The commission warned against relying on food banks and said the UK government needed a “proactive” rather than “reactive” approach to keeping the nation fed in both ordinary and extraordinary times.
With the UK importing a huge proportion of its food – nearly half of fruit & veg still comes from the European Union – Brits are also sensitive to any disruptions to global supply chains.
Britain should therefore increase domestic production, improve current thinking around stockpiling and rationing, and bolster food resilience efforts at town and community level, experts argued.
“One of my big recommendations is we could create a system of local civil food resilience committees,” Lang said, involving “directors of public health, directors of environmental health, local food businesses, civil society, Red Cross, the ambulance and the emergency services, the churches, the food banks… could be in a committee where they start learning who they are, who’s got what, so that they’ve got an intelligent system and a system of trust” for times of crisis.
“In most countries they will call that civil defence and I’ve called it civil Food Defence Committee.”
These were among some of the recommendations in the report by the National Preparedness Commission, a body established in 2020 to bring together senior figures from public life, business, academia and civil society to help ready the UK for a major crisis or incident.

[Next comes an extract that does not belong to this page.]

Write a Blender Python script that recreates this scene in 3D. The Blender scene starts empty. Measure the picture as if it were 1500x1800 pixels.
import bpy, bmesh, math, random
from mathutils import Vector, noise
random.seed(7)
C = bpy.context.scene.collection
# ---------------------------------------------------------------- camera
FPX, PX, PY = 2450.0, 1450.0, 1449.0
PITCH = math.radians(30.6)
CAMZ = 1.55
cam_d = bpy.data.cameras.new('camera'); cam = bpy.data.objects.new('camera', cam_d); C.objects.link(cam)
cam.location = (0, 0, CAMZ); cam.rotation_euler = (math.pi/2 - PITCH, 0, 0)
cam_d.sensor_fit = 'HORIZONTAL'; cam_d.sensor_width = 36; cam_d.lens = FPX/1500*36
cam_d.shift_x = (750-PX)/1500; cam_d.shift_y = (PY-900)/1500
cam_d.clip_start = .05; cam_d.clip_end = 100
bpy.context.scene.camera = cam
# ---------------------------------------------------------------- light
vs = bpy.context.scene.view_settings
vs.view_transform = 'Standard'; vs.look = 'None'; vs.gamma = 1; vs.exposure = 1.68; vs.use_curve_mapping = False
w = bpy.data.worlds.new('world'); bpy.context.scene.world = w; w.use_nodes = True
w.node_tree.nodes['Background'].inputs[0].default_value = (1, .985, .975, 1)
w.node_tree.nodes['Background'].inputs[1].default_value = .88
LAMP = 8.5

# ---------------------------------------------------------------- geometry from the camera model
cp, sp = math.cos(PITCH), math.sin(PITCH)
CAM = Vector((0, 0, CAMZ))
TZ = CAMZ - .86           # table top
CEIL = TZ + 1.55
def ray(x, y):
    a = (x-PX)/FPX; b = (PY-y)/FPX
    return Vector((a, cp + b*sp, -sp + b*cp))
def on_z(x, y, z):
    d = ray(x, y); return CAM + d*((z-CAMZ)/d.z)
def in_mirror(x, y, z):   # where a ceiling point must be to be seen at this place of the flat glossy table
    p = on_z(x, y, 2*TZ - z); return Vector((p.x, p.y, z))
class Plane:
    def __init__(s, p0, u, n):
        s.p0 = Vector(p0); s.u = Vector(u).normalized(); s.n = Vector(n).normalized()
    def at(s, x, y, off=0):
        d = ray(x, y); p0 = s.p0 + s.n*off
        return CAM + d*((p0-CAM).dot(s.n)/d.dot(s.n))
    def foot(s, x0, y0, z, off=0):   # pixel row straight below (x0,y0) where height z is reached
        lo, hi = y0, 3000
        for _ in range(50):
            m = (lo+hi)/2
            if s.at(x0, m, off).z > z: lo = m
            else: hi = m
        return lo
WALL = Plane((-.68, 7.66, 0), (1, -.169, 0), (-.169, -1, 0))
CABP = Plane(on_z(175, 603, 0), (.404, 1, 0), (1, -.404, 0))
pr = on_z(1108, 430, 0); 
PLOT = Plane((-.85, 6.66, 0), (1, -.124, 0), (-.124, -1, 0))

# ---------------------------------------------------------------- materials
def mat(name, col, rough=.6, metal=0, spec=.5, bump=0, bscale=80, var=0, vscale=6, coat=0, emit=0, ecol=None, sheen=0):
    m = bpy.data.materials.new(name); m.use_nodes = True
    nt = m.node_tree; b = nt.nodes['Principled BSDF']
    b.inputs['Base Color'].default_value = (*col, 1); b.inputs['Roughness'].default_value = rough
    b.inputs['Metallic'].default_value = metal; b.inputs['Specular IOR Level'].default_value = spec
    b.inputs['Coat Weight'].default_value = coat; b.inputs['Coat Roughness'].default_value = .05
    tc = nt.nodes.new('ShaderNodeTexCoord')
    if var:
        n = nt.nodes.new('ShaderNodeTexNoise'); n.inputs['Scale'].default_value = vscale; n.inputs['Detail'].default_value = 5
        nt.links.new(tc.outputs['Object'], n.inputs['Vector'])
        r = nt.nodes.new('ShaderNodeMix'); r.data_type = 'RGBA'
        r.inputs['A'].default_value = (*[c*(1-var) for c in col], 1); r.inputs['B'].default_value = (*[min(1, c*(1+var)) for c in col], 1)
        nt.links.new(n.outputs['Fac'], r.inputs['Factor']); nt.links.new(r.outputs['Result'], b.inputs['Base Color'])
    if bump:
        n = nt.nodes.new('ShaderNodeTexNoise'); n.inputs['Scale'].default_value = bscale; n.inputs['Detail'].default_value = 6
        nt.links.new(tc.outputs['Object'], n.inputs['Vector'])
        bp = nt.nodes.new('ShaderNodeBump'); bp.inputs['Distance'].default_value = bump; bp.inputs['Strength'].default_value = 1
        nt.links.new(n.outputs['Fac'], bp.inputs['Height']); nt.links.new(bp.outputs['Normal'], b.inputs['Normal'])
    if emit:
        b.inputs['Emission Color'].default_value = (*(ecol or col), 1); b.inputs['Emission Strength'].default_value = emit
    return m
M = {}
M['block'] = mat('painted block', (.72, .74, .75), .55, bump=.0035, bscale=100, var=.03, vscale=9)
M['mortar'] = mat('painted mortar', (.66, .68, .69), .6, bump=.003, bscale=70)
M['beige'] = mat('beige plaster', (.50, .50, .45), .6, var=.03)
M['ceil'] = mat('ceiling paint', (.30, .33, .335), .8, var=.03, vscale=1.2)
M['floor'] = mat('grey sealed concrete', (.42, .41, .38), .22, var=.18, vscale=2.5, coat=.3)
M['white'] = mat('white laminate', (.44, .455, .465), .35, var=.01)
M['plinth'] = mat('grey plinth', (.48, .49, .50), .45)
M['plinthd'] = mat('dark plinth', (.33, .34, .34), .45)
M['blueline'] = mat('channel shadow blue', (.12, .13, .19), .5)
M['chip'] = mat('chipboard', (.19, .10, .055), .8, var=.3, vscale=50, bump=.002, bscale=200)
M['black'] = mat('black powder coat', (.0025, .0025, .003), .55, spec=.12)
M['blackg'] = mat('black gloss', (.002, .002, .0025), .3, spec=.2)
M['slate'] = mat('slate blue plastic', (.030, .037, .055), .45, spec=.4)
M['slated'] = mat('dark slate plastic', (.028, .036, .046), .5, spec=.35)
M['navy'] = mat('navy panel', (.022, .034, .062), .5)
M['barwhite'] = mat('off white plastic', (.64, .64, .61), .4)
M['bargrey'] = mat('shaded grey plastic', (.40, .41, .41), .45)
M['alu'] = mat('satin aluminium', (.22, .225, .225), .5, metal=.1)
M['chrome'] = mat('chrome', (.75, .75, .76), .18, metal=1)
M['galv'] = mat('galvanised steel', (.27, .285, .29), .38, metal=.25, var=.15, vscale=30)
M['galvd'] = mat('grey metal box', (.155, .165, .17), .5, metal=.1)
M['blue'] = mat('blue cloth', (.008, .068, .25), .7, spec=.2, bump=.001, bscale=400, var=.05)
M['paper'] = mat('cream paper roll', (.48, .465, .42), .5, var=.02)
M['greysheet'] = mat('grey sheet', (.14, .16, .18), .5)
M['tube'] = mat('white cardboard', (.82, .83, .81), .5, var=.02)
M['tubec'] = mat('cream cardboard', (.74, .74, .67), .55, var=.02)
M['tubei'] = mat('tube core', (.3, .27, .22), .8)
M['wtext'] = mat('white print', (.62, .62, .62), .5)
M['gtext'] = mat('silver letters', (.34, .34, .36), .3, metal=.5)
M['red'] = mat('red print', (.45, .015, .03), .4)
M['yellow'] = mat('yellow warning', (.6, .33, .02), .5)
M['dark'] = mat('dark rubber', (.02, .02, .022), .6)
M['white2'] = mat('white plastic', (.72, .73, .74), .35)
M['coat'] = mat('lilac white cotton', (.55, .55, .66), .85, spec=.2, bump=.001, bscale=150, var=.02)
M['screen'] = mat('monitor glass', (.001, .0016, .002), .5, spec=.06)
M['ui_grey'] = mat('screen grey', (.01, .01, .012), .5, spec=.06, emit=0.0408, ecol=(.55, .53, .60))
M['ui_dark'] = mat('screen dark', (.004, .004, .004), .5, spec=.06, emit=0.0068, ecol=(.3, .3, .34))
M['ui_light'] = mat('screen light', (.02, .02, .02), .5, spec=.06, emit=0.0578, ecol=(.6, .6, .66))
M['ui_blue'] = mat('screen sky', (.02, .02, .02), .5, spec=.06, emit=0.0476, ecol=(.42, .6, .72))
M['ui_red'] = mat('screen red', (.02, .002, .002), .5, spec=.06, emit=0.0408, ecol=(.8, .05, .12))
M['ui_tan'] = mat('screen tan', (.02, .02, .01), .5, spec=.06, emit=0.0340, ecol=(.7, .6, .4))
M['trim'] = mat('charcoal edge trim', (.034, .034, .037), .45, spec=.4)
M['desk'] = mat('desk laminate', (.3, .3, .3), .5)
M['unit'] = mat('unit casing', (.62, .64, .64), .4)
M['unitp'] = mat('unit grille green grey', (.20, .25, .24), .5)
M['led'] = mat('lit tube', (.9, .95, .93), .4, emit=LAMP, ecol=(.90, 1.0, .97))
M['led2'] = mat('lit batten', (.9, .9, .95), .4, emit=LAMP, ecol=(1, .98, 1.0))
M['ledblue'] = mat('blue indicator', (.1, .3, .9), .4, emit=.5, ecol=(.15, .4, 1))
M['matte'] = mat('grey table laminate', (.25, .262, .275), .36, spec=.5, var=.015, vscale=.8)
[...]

The research highlights threats to the UK’s food security, ranging from geopolitical turmoil to extreme weather events.
Serving as a rallying cry for policymakers, the report draws on lessons from 10 countries to stress the urgency of embedding food resilience into national policy, proposing a strategic reset from “just-in-time” to “just-in-case” logistics.
Lord Toby Harris, chair of the National Preparedness Commission, said: “This report highlights the urgent need for a co-ordinated, whole-society approach to ensure that no one in the UK is left vulnerable in the face of future crises.0
“The risks to our food systems are more pronounced than ever before – from floods in key farming regions to disruptions in global trade, we are facing a confluence of threats that could undermine our ability to feed ourselves.
“The recommendations provide a clear path forward, and it is vital that these are considered urgently.”